Pondering over such imponderables becomes an art form when drivers and constructors championships are so close with so few remaining races.
Without doubt, Hamilton and Verstappen are the two best drivers on the grid. No one is near them and no cars can match them.
Verstappen is right about the old being replaced by the young. The new gladiators, such as McLaren’s Lando Norris, Ferrari’s Charles Leclerc and Carlos Sainz and George Russell, who replaces Valtteri Bottas at Mercedes next year, are in the ascendancy.
Norris turned 22 on Sunday, Leclerc is 23, Sainz is 26 and Russell is 23.
Bottas, who goes to Alfa Romeo to make room for Russell, is 31.
But Hamilton at 36 is driving as he has never driven before, in spite of having won seven world championships.
So, when Verstappen finds himself waxing philosophical as he tries to hold off Hamilton, he might dismiss age as a factor.

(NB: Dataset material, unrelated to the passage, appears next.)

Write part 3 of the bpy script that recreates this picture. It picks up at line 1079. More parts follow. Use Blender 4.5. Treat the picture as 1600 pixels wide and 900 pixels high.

For those of us who remember, Juan Manuel Fangio, who won five world championships, was referred to by his young rivals as “the old man,” but they spoke of him in awe.
And for those who cannot be expected to remember, the old man’s victory over Peter Collins and Mike Hawthorn in their Ferraris at the Nurburgring in 1957, when he was 46 years old, is still regarded as his greatest.
Fangio in a Maserati 250F on the old Nurburgring circuit was 51 seconds behind with 10 laps to go after a long pit stop when he reached into another dimension.
He took risks he had never taken before, braking later into corners he took in a higher gear to clinch his final victory and his final world championship.
“When it was all over,” he said, “I was convinced I would never be able to drive like that again, never.”
When he thought of what he had done, the old man said he couldn’t sleep.
PETER COSTER is a former editor and foreign correspondent who has covered a range of international sports, including world championship fights and the Olympic Games.